The rhetorical answer, insofar as the jurors had wives or servants, was yes: They found Penguin Books not guilty, helping usher in a new era of liberalism in British entertainment and law. On a smaller scale, the trial also pretty much guaranteed success for Lady Chatterley’s Lover; those first 200,000 copies sold out in a single day.
7. Lady Chatterley’s Lover has been adapted for the screen no fewer than five times.
That UK trial was dramatized in the 2006 film The Chatterley Affair, starring Rafe Spall and Louise Delamere as two fictional jurors who fall in love. The novel itself has also ended up on screens big and small several times over, including Marc Allégret’s 1955 French film; a 1981 English-language adaptation by French director Just Jaeckin; a 1993 BBC miniseries with Joely Richardson and Sean Bean as Lady Chatterley and her lover; and a 2015 BBC movie starring Holliday Grainger and Richard Madden.
Netflix’s 2022 film, led by The Crown’s Emma Corrin and Unbroken’s Jack O’Connell, is the first of those with a woman behind the camera: French multi-hyphenate Laure de Clermont-Tonnerre, known for her 2019 debut feature film The Mustang.
8. The novel also made a cameo in Mad Men.
Among the many things Mad Men did well was servicing character and plot through symbolic references to books and understated references to current events. In Lady Chatterley’s Lover, the show found both. The novel appears during season 1, episode 3 (“The Marriage of Figaro”), which takes place in spring 1960, just months after Grove Press’s victory. In the scene, Joan (Christina Hendricks) and two other female employees titter over its contents while young, curious Peggy (Elisabeth Moss) stands by.

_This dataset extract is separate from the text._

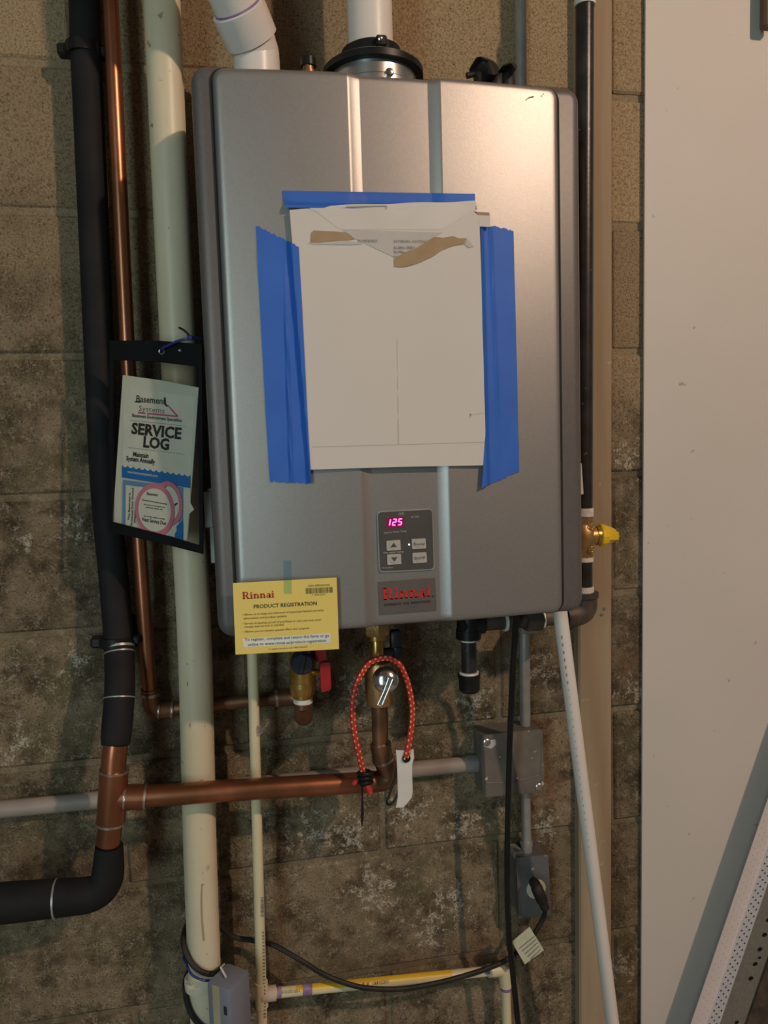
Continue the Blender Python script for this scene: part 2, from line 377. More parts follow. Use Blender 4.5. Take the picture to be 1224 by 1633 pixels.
# ------------------------------------------------------------------ water heater
HX0, HX1, HZ0, HZ1 = -.0375, .4480, 1.2495, 1.9310
heater = thing('water_heater', 'silver grey wall hung tankless water heater with digital display', 'water heater', ((HX0+HX1)/2, -.12, HZ0))
def rrect(x0, x1, z0, z1, r, n=6):
    out = []
    for cx, cz, a0 in ((x1-r, z1-r, 0), (x0+r, z1-r, 90), (x0+r, z0+r, 180), (x1-r, z0+r, 270)):
        for k in range(n+1):
            a = math.radians(a0+90*k/n); out.append((cx+r*math.cos(a), cz+r*math.sin(a)))
    return out
def rr_prism(mb, x0, x1, z0, z1, r, stations, n=6):   # stations: (depth, inset)
    rows = []
    for d, ins in stations:
        rows.append([Vector((x, -d, z)) for x, z in rrect(x0+ins, x1-ins, z0+ins, z1-ins, max(r-ins, .001), n)])
    k = len(rows[0]); vs = [p for r_ in rows for p in r_]; fs = []
    for i in range(len(rows)-1):
        for j in range(k): fs.append((i*k+j, i*k+(j+1) % k, (i+1)*k+(j+1) % k, (i+1)*k+j))
    fs.append(tuple(range(k))); fs.append(tuple((len(rows)-1)*k+j for j in range(k)))
    return mb.add(vs, fs)
rr_prism(MB(), HX0, HX1, HZ0, HZ1, .020, [(.034, .004), (.042, .0), (.216, 0), (.224, .0006), (.2300, .002), (.2335, .0045), (.2355, .008), (.2365, .013)]).build('case', M_TRIM, heater, 40)
PX0, PX1 = -.0122, .4135
PZ1, PZ0 = at(600, 117, .250).z, at(620, 999, .250).z
S0, S1, S2, S3 = at(556, 220, .25).x, at(575, 220, .25).x, at(685, 220, .25).x, at(702, 220, .25).x
PCX, PHW = (PX0+PX1)/2, (PX1-PX0)/2
def panel_d(x):
    u = (x-PCX)/PHW; d = .2445+.010*(1-u*u)
    def ss(a, b):
        t = max(0, min(1, (x-a)/(b-a))); return t
    d -= .0065*(ss(S0, S1)-ss(S2, S3))
    return d
gap = MB(); rr_prism(gap, PX0-.0035, PX1+.0035, PZ0-.001, PZ1+.0015, .016, [(.230, 0), (.2373, 0)]); gap.build('gap_shade', M_BLACKGAP, heater)  # black plate painting the shade in the gap round the front panel
RE, RCN = .0078, .014
edge = [0, .0006, .0016, .003, .005, .0075, .011, .016]
xs = sorted(set([PX0+e for e in edge]+[PX1-e for e in edge]+[S0-.0012, S0, S1, S1+.0012, S2-.0012, S2, S3, S3+.0012]+[PX0+.016+(PX1-PX0-.032)*k/22 for k in range(23)]))
zs = sorted(set([PZ0+e for e in edge]+[PZ1-e for e in edge]+[PZ0+.016+(PZ1-PZ0-.032)*k/14 for k in range(15)]))
rows = []
for z in zs:
    row = []
    for x in xs:
        cx = min(max(x, PX0+RCN), PX1-RCN); cz = min(max(z, PZ0+RCN), PZ1-RCN); dx, dz = x-cx, z-cz; l = math.hypot(dx, dz)
        xx, zz2 = x, z
        if dx and dz:
            m_ = max(abs(dx), abs(dz)); sc = m_/l; xx, zz2 = cx+dx*sc, cz+dz*sc; t_ = RCN-m_
        else: t_ = RCN-l if l > 0 else RCN
        tt = min(t_, RE); drop = RE-math.sqrt(max(0, RE*RE-(RE-tt)**2))
        row.append(Vector((xx, -(panel_d(x)-drop), zz2)))
    rows.append(row)
pan = MB(); pan.grid(rows)
w_, h_ = len(xs), len(zs)
loop = [j for j in range(w_)]+[i*w_+w_-1 for i in range(1, h_)]+[(h_-1)*w_+j for j in range(w_-2, -1, -1)]+[i*w_ for i in range(h_-2, 0, -1)]
bs = len(pan.v); pan.v += [Vector((pan.v[i].x, -.237, pan.v[i].z)) for i in loop]
pan.f += [(loop[k], loop[(k+1) % len(loop)], bs+(k+1) % len(loop), bs+k) for k in range(len(loop))]
front = pan.build('front_panel', M_SILVER, heater, 30)
for z in (HZ1-.03, HZ0+.05): MB().box(((HX0+HX1)/2, -.018, z), (.16, .034, .036), bev=.002).build('mounting_bracket', M_GALV, heater)
# scuffs on the panel
sc_ = MB()
PLF = fplane(panel_d(at(840, 150, .25).x)+.0004)
for x, y, rx, ry in ((805, 145, 1.6, 1), (800, 149, 2.2, .8), (866, 150, 1.2, .8), (812, 297, .8, 3.2), (818, 150, 2.4, .6)): sc_.sheet(disc(PLF, x, y, rx, ry, 10), (0, .0003, 0))
sc_.tube([PLF(x, y) for x, y in ((838, 160), (842, 156), (848, 154), (851, 154))], .0005, 6); each(sc_, 'scuff_mark', M_GREYINK, heater)
# keypad
KD = panel_d(PCX)+.0
PK = fplane(KD+.0022)
def rquad(plane, pts, r=.12, off=0, n=4):     # rounded quad from four pixels
    c = [Vector(p) for p in pts]; out = []
    for i in range(4):
        a, b_, d_ = c[i-1], c[i], c[(i+1) % 4]; rr = r*min((a-b_).length, (d_-b_).length)
        p, q = b_+(a-b_).normalized()*rr, b_+(d_-b_).normalized()*rr
        for k in range(n+1):
            t = k/n; v = p*(1-t)**2+b_*2*t*(1-t)+q*t*t; out.append(plane(v.x, v.y, off))
    return out
key = MB(); key.sheet(rquad(PK, [(602.5, 817), (688.5, 812.5), (691.5, 907), (606, 911)], .07, .0008), (0, .004, 0))
keypad = key.build('control_panel', M_KEYPAD, heater)
kb = MB(); kb.sheet(rquad(PK, [(601.2, 815.6), (689.6, 811), (693, 908.6), (604.6, 913)], .08, 0), (0, .003, 0)); kb.build('panel_border', M_KEYBORDER, keypad)
kw = MB(); quad(kw, PK, [(616, 826), (643.5, 823.5), (644.5, 841), (616.5, 843)], .0012); kw.build('display_window', M_LEDBG, keypad)
dg = MB()
def seg7(mb, plane, x, y, w, h, ch, slant=1.6, th=2.0, off=.0018):
    S = {'1': 'bc', '2': 'abged', '5': 'afgcd'}[ch]
    P = {'a': ((0, 0), (w, 0)), 'b': ((w, 0), (w, h/2)), 'c': ((w, h/2), (w, h)), 'd': ((0, h), (w, h)), 'e': ((0, h/2), (0, h)), 'f': ((0, 0), (0, h/2)), 'g': ((0, h/2), (w, h/2))}
    for s in S:
        (x0, y0), (x1, y1) = P[s]; t = th/2
        if y0 == y1: q = [(x0, y0-t), (x1, y0-t), (x1, y0+t), (x0, y0+t)]
        else: q = [(x0-t, y0), (x0+t, y0), (x0+t, y1), (x0-t, y1)]
        quad(mb, plane, [(x+a+slant*(1-b_/h), y+b_) for a, b_ in q], off)
seg7(dg, PK, 616.6, 828.5, 4.2, 9.5, '1'); seg7(dg, PK, 625.6, 828, 4.6, 9.5, '2'); seg7(dg, PK, 634.6, 827.4, 4.6, 9.5, '5')
dg.build('display_digits', M_LED, keypad)['kind'] = 'stuff'
for i, q in enumerate(([(616, 862.5), (638, 861), (639, 877), (616.5, 878.5)], [(617, 884.5), (639, 883), (640, 899.5), (617.5, 901)], [(656, 859.5), (678.5, 858.5), (679.5, 874.5), (657, 876)], [(657.5, 882), (679.5, 880.5), (680.5, 897), (658, 898.5)])):
    kk = MB(); kk.sheet(rquad(PK, q, .1, .0022), (0, .0016, 0)); cx = sum(p[0] for p in q)/4; cy = sum(p[1] for p in q)/4-.6
    kk.sheet(disc(PK, cx, cy, 6.6, 6.6, 20, .0029), (0, .001, 0)); kk.build('button', M_KEY, keypad)
ki = MB()
quad(ki, PK, [(622.3, 873), (632.6, 872.2), (627.4, 865.6)], .0034); quad(ki, PK, [(623.4, 889), (633.6, 888.2), (628.7, 895.6)], .0034)
text_into(ki, 'Priority', (659.5, 870), (677, 869), PK, .0034); text_into(ki, 'On/Off', (660, 892.3), (677.5, 891.2), PK, .0034)
ki.build('button_symbols', M_KEYPAD, keypad)['kind'] = 'stuff'
kl = MB()
text_into(kl, 'H/E', (635.5, 821.6), (644, 821), PK, .0013); text_into(kl, 'In Use', (655.8, 826), (668, 825), PK, .0013)
text_into(kl, 'Approx Water Temp', (611.5, 851), (648, 848), PK, .0013); text_into(kl, 'Hot water temp', (611.5, 883), (643, 881.2), PK, .0013)
text_into(kl, 'MC-91-000US', (609, 907), (626, 906), PK, .0013); kl.build('panel_lettering', M_PALEINK, keypad)['kind'] = 'stuff'
kd = MB(); kd.sheet(disc(PK, 652, 868.5, 1.4, 1.4, 12, .0016), (0, .001, 0)); kd.build('indicator_light', M_LEDW, keypad)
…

Joan, who’s just removed the book from an oversized purse that also harbors a spare outfit and a toothbrush—“Ha, ha, a hope chest,” says another woman—remarks that the story is “another testimony to how most people think marriage is a joke.” In the very next scene, Harry (Rich Sommer) regales a table of men with a joke about a man who receives some bad news (his wife’s been in a horrible accident) and then some good news (she’s dead).